Skills upgrade
Last year I focused on new routines. I didn't seek out new languages or tools. Regardless, being a hired gun means each project comes with it's own requirements and stack of technologies, so opportunity to pick up new skills is ample.
PHP. I haven't used PHP since 2007. I was brought into a PHP project. And it was good and fine. The project was using version 5.6 (and has already jumped to 7 at the time of this writing) so I was able to make use of the many improvements PHP has seen in recent years. Unfortunately, the project still uses CodeIgniter (as opposed to Laravel, which looks quite nice)... so still about a decade behind, in terms of web framework.
Angular. I experienced the hipness of Angular. And I'm not really into it. After several months of development in the deep-end (and with the exceptional guidance of John Papa's angular style guide) I believe I have a very good understanding how how to build out large-scale modular front-end system. That said, I don't much enjoy it and would rather use ReactJS components with a flux-type application architecture.
A run-through of minor Angular irritations: the learning curve is steep for anything other than the most basic SPA architectures and behaviours, frustrating to debug when unable to make use of the debug tools, frequently presented with edge cases where a certain framework feature would break or not work as expected, cohesion in documentation lacking... and just the general smell of the whole thing.

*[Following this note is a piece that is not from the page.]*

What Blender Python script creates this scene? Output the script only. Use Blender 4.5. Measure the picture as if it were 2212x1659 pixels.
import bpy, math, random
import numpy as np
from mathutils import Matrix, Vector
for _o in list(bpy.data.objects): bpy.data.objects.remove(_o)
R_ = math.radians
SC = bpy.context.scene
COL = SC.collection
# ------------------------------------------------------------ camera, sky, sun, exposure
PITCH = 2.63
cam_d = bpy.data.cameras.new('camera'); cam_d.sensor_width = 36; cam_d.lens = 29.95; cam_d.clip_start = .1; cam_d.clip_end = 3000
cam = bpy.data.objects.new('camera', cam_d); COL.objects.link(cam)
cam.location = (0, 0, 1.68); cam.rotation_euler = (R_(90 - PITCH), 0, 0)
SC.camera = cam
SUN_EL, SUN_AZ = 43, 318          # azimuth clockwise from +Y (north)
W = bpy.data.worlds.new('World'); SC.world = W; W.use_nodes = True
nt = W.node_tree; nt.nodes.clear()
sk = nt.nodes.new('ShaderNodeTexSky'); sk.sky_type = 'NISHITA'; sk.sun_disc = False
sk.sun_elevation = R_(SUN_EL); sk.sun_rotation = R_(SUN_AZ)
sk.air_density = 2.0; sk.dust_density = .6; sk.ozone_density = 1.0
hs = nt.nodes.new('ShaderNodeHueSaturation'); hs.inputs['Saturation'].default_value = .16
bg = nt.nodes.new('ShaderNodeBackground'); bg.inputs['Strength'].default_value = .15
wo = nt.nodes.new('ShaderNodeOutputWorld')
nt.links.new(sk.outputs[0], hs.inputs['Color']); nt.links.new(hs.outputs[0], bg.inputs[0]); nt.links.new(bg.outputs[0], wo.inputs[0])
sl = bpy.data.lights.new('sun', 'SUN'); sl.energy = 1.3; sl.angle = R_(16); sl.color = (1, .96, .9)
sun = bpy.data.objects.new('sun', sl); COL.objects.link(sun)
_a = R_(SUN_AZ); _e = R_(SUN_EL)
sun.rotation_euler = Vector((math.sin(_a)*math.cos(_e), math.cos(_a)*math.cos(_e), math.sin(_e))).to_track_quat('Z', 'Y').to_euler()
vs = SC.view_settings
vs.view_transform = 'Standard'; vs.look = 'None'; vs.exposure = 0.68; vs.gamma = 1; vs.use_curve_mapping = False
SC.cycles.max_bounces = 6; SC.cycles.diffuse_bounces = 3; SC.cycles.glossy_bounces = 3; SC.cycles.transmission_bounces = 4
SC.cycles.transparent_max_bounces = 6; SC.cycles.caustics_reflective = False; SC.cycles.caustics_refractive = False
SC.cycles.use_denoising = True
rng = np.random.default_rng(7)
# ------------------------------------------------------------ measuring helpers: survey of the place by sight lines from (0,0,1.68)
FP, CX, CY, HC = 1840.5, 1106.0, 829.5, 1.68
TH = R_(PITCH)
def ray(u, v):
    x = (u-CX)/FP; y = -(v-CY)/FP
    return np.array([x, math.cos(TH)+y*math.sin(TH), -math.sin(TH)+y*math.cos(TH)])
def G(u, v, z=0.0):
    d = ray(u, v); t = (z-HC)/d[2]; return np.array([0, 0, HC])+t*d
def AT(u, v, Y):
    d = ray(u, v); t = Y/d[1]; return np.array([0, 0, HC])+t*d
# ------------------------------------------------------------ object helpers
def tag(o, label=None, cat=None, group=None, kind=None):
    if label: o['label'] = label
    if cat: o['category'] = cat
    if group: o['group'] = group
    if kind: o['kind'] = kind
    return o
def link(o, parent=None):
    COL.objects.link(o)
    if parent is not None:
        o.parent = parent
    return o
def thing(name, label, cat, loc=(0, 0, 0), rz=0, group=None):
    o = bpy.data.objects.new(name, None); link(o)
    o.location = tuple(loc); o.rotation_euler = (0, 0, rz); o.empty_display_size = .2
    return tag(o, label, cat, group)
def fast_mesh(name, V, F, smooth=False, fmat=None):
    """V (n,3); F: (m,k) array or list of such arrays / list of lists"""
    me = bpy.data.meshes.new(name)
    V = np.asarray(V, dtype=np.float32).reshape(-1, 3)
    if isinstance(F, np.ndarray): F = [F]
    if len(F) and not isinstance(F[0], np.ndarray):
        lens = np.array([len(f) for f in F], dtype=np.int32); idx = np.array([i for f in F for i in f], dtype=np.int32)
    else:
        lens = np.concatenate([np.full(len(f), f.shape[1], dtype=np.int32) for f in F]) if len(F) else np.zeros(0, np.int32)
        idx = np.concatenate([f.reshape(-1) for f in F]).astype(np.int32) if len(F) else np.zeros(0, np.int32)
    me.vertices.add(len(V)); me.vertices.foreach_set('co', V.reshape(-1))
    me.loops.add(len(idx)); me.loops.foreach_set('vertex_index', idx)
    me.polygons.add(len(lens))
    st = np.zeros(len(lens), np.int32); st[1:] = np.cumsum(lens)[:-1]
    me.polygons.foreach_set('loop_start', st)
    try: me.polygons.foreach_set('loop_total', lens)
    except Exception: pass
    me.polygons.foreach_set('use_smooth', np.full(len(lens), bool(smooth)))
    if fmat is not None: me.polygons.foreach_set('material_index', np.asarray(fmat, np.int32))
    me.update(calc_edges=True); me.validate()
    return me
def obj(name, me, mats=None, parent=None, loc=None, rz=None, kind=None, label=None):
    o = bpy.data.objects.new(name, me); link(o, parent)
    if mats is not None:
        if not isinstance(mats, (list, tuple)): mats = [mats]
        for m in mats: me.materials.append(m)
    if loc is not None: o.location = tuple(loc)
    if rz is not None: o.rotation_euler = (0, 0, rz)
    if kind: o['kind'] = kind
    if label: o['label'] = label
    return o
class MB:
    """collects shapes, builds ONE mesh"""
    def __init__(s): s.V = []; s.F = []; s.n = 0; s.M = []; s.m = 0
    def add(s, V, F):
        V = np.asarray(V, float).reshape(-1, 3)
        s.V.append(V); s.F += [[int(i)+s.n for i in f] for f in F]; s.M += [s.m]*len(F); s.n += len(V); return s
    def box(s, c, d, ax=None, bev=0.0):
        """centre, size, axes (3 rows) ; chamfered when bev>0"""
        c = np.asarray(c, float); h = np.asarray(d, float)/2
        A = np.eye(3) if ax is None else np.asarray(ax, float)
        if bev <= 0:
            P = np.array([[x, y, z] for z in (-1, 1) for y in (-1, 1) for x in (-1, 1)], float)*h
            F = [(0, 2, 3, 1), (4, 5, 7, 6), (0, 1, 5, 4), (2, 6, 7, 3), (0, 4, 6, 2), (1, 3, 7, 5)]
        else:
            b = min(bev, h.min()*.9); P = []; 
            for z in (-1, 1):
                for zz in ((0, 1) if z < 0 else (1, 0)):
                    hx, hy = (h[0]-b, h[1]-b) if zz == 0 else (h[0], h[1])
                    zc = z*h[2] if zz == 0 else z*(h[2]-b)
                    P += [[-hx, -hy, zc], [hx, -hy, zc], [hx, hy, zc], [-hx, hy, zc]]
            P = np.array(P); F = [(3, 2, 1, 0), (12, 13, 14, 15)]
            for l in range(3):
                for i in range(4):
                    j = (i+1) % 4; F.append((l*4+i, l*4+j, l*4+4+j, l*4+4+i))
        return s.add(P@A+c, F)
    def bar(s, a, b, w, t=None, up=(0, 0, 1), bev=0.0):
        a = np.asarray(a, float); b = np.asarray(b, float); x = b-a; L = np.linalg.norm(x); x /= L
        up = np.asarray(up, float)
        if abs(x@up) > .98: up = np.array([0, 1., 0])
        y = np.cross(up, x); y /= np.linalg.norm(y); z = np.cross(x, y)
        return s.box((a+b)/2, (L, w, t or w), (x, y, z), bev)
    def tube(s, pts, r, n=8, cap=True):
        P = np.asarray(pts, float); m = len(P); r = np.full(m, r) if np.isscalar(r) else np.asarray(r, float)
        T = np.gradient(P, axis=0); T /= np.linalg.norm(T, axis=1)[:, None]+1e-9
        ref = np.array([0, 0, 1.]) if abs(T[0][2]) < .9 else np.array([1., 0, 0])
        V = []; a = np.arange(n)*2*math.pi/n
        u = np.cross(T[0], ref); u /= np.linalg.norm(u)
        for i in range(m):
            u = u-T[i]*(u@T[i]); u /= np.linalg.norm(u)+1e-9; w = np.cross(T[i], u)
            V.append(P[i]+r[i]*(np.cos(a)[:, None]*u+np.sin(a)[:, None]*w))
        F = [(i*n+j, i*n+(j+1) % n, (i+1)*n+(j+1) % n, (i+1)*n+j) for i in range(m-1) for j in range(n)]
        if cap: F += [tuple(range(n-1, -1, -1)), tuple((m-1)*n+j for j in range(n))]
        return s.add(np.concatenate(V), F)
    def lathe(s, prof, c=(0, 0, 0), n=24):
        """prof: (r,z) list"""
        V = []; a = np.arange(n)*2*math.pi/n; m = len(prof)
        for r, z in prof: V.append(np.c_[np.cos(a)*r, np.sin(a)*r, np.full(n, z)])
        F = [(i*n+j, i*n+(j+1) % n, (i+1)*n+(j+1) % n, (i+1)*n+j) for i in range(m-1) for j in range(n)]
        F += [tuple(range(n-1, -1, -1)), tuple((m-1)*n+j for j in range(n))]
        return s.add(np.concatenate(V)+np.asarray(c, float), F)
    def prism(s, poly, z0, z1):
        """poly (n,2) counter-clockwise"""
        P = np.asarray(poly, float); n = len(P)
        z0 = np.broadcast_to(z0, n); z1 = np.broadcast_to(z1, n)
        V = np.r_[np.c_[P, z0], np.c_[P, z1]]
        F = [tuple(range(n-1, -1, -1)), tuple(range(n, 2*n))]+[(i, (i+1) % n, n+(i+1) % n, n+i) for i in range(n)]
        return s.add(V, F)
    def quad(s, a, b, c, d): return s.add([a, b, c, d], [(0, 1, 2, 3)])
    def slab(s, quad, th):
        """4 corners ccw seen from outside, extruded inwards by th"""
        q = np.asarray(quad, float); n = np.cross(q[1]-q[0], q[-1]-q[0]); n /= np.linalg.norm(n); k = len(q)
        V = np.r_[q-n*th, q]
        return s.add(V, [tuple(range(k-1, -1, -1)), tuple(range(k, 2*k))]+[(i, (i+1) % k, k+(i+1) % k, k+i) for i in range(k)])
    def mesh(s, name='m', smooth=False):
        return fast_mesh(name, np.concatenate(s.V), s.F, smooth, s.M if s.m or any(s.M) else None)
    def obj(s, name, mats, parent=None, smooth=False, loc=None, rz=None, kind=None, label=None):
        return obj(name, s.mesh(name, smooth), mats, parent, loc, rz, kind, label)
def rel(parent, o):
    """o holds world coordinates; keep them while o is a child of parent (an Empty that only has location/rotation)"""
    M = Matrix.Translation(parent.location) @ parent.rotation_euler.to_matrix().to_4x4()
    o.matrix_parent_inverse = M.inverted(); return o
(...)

At the end of the day, I have a hard time buying into the "add javascript to html" paradigm.
But for a certain types of project -- and definitely for certain types of designers/developers -- I can understand how being procificient with Angular would be significant to productivity.
So what's coming down the pipe in 2016? Typescript and more ReactJS. And perhaps Angular 2, which seems to address many of my gripes with Angular.